ICYMI: California Can Rebalance Public Safety with Effective Probation Programs


From the Times of San Diego 

Hope. It speaks to the promise of brighter days ahead. It’s also a word that sometimes seems just out of reach when looking at the trifecta of retail theft, fentanyl, and homelessness epidemics in our communities. These issues not only disrupt our social fabric but also test the resilience of our systems of justice and rehabilitation.

As California debates solutions, discussions often become mired in competing interests rather than focusing on effective responses to voters’ anxieties and the destabilization felt across all communities.

In the state’s well-intentioned efforts to rightly move away from the incarceration-first mindset of the 1990s, we must pause and recognize that in recent years, there has been an over-correction. We must acknowledge where we, as a state, might have lost sight of essential justice elements that ensure freedom, restoration, and safety.

Recent shifts in policy have created an over-correction that has removed many enforceable consequences that help individualize responses to repeat criminal behaviors. For example, policies that have allowed for shortening of probation terms, without being tied to accountability for completing programs like drug treatment, have resulted in less rehabilitation and more repeat criminal behavior. This has inadvertently diminished our ability to uphold stability, order, and community safety, which are fundamental to our society.
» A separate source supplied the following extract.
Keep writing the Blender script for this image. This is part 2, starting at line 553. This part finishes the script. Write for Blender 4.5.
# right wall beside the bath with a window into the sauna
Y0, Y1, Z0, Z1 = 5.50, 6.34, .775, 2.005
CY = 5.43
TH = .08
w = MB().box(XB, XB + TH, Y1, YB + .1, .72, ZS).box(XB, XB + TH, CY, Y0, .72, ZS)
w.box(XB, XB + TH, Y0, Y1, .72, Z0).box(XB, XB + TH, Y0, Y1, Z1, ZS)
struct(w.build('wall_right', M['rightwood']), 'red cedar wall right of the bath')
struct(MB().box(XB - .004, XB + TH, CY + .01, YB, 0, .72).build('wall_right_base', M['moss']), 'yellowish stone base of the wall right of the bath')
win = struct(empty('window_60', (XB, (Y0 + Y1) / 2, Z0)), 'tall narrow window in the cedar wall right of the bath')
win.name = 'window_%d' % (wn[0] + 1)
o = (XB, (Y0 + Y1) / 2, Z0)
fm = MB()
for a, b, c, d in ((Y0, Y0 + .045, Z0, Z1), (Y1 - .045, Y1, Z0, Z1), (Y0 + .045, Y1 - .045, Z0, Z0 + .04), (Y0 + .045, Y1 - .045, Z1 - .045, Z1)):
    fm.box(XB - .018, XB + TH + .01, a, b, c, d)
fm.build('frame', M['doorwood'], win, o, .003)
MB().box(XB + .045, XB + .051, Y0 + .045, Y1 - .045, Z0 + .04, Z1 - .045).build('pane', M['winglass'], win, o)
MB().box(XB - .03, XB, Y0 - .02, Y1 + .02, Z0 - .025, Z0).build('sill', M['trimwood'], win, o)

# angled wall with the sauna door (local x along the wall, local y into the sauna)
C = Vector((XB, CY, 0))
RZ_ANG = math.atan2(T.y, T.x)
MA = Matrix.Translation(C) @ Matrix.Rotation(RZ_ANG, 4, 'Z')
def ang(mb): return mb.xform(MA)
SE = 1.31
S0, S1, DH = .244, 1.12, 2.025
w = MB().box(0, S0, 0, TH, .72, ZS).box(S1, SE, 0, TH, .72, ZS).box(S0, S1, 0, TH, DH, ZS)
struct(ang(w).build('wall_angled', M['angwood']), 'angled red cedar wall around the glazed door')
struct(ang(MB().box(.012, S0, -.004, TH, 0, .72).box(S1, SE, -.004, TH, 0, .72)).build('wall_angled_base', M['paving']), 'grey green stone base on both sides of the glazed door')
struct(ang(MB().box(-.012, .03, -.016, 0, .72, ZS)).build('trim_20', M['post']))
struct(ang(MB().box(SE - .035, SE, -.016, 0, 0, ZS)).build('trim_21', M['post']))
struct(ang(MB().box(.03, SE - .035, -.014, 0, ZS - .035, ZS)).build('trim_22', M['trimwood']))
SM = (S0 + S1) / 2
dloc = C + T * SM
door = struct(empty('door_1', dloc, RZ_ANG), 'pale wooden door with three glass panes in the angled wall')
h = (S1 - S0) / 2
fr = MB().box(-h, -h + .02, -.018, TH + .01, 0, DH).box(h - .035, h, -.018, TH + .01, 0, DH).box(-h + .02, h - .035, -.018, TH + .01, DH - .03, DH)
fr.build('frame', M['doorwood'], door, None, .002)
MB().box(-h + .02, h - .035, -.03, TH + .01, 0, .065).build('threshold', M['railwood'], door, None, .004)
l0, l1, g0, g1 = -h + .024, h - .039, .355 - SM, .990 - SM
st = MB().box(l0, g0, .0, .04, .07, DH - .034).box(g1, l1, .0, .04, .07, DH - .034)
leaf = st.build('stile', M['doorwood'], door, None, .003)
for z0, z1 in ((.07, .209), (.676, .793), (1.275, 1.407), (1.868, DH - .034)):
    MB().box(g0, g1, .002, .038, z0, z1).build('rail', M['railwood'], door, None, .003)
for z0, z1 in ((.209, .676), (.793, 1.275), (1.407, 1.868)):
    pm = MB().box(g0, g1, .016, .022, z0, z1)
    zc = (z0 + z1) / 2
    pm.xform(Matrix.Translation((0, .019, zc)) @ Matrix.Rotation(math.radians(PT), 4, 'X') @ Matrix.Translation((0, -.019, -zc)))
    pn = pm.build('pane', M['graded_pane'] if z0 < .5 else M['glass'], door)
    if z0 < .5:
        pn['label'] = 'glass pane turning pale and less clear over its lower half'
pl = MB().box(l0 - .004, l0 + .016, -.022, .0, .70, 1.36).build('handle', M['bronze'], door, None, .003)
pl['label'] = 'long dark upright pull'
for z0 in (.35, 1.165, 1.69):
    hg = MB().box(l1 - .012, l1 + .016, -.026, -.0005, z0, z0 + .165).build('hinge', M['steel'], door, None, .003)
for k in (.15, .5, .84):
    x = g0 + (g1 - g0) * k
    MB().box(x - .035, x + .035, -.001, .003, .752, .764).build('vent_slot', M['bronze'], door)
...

When we take away tools to ensure accountability, we are also taking them away from those who need them most — those we supervise who need both opportunity for change and enforceable accountability to reenter our communities safely and successfully. Without a reasonable, balanced, and effective public safety model, our ability to give people pathways to success while protecting communities is hindered and repeat criminal behavior increases.
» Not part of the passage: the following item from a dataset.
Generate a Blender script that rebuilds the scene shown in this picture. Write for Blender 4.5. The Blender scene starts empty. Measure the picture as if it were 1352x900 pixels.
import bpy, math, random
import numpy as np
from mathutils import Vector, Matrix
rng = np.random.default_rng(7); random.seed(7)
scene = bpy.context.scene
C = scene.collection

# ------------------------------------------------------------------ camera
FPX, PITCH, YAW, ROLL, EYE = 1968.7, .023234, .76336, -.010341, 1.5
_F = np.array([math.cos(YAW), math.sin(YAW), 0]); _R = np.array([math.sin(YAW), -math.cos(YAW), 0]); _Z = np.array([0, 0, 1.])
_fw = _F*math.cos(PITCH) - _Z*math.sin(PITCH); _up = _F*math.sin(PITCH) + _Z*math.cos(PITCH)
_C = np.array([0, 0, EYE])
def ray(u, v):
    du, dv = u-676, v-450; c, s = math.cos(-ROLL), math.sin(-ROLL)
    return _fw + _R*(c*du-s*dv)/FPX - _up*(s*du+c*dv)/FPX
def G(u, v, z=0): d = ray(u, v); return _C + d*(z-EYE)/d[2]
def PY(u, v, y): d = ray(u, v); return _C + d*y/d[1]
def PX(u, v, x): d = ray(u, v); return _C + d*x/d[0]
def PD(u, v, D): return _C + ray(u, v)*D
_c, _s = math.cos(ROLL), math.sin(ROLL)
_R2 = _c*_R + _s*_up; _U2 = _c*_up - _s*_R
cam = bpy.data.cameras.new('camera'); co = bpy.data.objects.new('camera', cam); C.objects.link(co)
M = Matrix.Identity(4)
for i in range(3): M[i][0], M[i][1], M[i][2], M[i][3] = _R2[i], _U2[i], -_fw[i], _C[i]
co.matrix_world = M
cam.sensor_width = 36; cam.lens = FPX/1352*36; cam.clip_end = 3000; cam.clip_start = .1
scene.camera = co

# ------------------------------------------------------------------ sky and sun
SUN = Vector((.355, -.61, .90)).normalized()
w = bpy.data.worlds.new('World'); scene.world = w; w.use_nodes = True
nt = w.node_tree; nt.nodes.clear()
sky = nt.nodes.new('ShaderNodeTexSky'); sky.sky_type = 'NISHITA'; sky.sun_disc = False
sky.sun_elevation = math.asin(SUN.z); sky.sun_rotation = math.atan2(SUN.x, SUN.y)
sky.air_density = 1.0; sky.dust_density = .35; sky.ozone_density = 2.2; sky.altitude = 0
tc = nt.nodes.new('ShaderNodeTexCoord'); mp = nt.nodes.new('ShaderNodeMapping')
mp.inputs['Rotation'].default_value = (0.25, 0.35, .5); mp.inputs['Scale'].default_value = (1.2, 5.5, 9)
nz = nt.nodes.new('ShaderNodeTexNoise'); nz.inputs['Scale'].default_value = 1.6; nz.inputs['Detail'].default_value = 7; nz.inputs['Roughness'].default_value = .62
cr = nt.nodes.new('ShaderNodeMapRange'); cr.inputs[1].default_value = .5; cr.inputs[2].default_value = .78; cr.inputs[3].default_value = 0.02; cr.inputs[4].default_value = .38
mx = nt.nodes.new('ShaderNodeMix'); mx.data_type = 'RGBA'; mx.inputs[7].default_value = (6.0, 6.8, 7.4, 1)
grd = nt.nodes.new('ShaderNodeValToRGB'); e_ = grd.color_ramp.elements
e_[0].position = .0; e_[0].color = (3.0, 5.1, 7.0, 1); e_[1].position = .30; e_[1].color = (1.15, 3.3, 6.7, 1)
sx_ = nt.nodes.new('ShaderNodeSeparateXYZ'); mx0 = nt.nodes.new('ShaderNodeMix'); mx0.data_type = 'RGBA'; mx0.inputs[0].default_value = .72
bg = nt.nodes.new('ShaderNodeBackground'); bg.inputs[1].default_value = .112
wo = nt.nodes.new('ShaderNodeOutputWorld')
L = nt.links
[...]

Hope is not just a feeling; it is an expectation and belief that positive results can be achieved.

We in California’s probation departments are a hopeful lot. We have a long history of supporting balanced reforms and helping those under our supervision receive the support they need while holding them accountable. This balance is what is needed to keep communities safe and reduce repeat criminal behavior.

Over the years, informed by evidence-based research, we have successfully adapted and deployed effective tools and programs. For example, we hold people accountable but also assess the individual to determine the treatment and services they need to be successful in our communities.

Things like mental health services, education, housing, and job training and placement are just as important in our profession to keeping communities safe as are accountability measures like searches, gun seizures, and victim restoration.  

This balanced approach has made a significant difference and will continue to, as effective re-entry programs will be essential with the upcoming closure of two state prisons. Our approach has provided help to and supported change in the people we supervise, in addition to benefiting the safety and wellness of our communities.

Improving systems is a core government responsibility, and as professionals on the front lines, we have the expertise to know what works and what needs enhancement.

And we see that now is the time to restore balance.

Voters want effective measures to be put into place for a safer tomorrow. This can only be achieved by reinstating enforceable accountability and a balanced public safety model, along with the tools necessary to tailor responses to criminal behavior appropriately.

Restoring these elements of our societal contract will not only enhance safety, but also restore public confidence and, ultimately, restore hope. We can then ensure that our justice system contributes positively to the fabric of our society, helping those who have strayed find their way back, and making sure that all community members feel secure and optimistic about the future.

Tamika Nelson is the Southern California regional chair and legislative co-chair for the Chief Probation Officers of California.